------ Information supplied ------

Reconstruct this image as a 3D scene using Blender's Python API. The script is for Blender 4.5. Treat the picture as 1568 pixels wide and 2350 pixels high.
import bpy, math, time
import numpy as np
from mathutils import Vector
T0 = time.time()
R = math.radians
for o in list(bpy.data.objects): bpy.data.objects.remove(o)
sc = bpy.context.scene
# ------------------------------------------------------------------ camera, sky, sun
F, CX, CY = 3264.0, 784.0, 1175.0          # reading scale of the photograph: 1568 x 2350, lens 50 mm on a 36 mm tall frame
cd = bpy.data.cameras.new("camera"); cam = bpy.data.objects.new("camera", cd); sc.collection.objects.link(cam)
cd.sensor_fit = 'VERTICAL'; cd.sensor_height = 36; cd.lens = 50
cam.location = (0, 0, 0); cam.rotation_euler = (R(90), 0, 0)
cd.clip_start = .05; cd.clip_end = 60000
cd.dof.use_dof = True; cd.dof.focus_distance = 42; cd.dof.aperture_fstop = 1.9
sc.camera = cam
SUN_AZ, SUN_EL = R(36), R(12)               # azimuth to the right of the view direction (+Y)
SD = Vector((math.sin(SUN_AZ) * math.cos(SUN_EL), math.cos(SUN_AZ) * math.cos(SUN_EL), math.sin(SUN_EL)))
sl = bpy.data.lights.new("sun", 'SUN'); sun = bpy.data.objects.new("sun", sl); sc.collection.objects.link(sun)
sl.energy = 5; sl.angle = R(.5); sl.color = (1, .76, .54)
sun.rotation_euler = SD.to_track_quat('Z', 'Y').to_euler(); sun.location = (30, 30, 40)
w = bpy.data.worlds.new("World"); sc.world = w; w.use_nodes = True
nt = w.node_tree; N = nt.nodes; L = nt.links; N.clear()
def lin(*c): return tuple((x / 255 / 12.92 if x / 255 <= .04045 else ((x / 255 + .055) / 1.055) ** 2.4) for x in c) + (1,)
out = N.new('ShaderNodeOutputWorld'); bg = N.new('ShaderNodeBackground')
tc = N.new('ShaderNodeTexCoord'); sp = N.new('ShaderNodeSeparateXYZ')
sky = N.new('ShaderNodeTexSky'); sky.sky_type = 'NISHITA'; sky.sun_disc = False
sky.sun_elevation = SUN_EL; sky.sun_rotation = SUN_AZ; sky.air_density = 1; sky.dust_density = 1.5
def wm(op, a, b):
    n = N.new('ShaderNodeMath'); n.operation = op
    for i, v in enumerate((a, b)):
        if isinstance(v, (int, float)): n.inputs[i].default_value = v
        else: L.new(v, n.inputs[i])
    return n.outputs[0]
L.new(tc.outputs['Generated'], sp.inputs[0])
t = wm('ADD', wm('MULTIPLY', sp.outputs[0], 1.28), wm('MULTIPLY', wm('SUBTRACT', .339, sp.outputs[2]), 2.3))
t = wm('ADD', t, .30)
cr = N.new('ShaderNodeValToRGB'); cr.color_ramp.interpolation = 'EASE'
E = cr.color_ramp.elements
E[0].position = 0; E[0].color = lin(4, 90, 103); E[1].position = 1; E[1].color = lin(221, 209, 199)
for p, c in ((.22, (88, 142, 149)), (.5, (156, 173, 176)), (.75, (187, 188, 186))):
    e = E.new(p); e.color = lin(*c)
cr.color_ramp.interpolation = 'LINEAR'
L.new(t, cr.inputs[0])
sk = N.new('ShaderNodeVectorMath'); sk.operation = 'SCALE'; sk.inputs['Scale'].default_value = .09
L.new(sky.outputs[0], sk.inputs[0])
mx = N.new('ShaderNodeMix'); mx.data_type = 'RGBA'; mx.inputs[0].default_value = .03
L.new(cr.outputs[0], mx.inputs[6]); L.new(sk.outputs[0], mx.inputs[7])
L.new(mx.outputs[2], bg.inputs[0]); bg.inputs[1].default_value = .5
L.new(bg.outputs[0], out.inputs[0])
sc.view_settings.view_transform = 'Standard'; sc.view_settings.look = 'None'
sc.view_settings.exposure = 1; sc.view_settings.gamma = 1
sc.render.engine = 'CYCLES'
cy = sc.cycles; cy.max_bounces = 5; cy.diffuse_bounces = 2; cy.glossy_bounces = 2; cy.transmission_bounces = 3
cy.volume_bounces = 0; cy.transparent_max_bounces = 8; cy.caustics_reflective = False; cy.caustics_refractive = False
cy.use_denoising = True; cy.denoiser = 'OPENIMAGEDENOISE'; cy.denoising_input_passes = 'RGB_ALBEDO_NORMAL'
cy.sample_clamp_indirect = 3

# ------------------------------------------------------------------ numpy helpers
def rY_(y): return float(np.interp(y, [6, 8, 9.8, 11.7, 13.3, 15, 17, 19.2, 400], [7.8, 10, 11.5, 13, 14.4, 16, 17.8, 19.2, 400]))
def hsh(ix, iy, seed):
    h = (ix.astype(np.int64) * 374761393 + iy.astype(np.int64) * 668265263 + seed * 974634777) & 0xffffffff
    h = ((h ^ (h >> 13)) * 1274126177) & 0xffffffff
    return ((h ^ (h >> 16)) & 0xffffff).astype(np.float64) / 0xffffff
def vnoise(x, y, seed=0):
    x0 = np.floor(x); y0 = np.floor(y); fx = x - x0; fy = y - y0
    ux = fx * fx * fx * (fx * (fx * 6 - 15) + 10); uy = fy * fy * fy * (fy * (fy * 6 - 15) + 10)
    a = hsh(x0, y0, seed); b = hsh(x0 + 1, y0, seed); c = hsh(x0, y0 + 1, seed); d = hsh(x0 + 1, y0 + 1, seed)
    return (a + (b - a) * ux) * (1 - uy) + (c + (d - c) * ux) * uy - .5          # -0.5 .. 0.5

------

| Exercise aim |
Locate the string "scene" in the listing above and copy every line where it occurs.

| The completed task |
Reconstruct this image as a 3D scene using Blender's Python API. The script is for Blender 4.5. Treat the picture as 1568 pixels wide and 2350 pixels high.
sc = bpy.context.scene